Well, we knew it was coming. The Republican Federal Committee of Pennsylvania has seen fit to launch a last minute Reverend Wright ad to try and scare white people away from Barack Obama. Once again the naked desperation of the Republican party is evident and the depths to which they will sink boundless.
I'm going to boil this down to quick bullet points:
- Reverend Wright preached at the Trinity United Church of Christ for 36 years and yet all we seem to see in the attack ads is the same few seconds of a couple sermons. While I'm sure he was full of fire and energy as a preacher, I'm also quite sure it wasn't 36 years of nothing but these few excerpted seconds.
- Barack Obama has stated that he was not at the Church when these few seconds of vitriolic sermonizing took place.
- Barack Obama has condemned the statements made by Wright, and has subsequently left the church.
- Most importantly, Barack Obama is not Reverend Wright -- it's a little ridiculous how Obama is consistently attacked by the Republicans for things other people did or said.

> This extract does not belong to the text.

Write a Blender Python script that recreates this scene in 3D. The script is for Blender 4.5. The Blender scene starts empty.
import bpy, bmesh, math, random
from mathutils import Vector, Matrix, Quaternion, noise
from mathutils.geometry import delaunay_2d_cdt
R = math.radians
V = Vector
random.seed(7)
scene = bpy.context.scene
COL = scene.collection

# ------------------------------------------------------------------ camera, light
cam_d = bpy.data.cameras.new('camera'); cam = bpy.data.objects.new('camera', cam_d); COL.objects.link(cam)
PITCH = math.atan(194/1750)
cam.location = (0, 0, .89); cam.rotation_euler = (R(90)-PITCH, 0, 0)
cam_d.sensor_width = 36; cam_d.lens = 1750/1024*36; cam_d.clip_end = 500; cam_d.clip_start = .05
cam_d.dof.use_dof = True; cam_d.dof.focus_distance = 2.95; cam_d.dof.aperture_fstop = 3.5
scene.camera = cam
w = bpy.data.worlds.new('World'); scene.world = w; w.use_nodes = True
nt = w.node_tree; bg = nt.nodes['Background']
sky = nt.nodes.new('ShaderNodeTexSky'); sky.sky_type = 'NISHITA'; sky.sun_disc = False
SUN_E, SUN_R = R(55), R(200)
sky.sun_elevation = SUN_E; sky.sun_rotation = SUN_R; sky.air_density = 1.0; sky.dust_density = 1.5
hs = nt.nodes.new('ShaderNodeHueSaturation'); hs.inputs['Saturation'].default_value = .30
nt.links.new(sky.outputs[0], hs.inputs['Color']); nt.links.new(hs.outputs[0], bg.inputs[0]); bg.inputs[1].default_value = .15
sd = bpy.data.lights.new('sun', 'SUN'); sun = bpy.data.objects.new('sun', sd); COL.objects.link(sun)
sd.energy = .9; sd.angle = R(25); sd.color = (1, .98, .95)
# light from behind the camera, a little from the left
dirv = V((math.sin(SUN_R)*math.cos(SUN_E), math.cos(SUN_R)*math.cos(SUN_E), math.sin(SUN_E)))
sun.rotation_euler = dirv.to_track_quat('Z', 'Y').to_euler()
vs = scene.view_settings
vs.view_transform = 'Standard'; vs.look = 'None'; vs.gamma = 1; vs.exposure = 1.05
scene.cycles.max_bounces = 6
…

There is more to Barack Obama than who his pastor was, and there is more to Reverend Wright than a few seconds of criticizing the USA. As far as I am concerned Barack addressed this issue admirably in his speech A More Perfect Union where he discussed how there is fear and distrust on both sides of the racial divide--a divide we need to reach across if we want to progress as a nation.
...The fact is that the comments that have been made and the issues that have surfaced over the last few weeks reflect the complexities of race in this country that we've never really worked through - a part of our union that we have yet to perfect. And if we walk away now, if we simply retreat into our respective corners, we will never be able to come together and solve challenges like health care, or education, or the need to find good jobs for every American...
Joe Biden, known for stumbling over his own words, aptly summed up my feelings on this particular issue of division while speaking at an event in Tallahassee, FL on Sunday:
...We've got to reach out, we've got to end this. Somebody's got to be big enough to stand up and end this...
As far as I'm concerned, Barack Obama has shown he's big enough to stand up and end this. And this is why we hear about Reverend Wright, but not Pastor Hagee. It's why we hear about Bill Ayres, but not the Keating Five.
The Obama campaign has been largely a positive one, and I think it is a prelude to a positive presidency--something we sorely need in these times.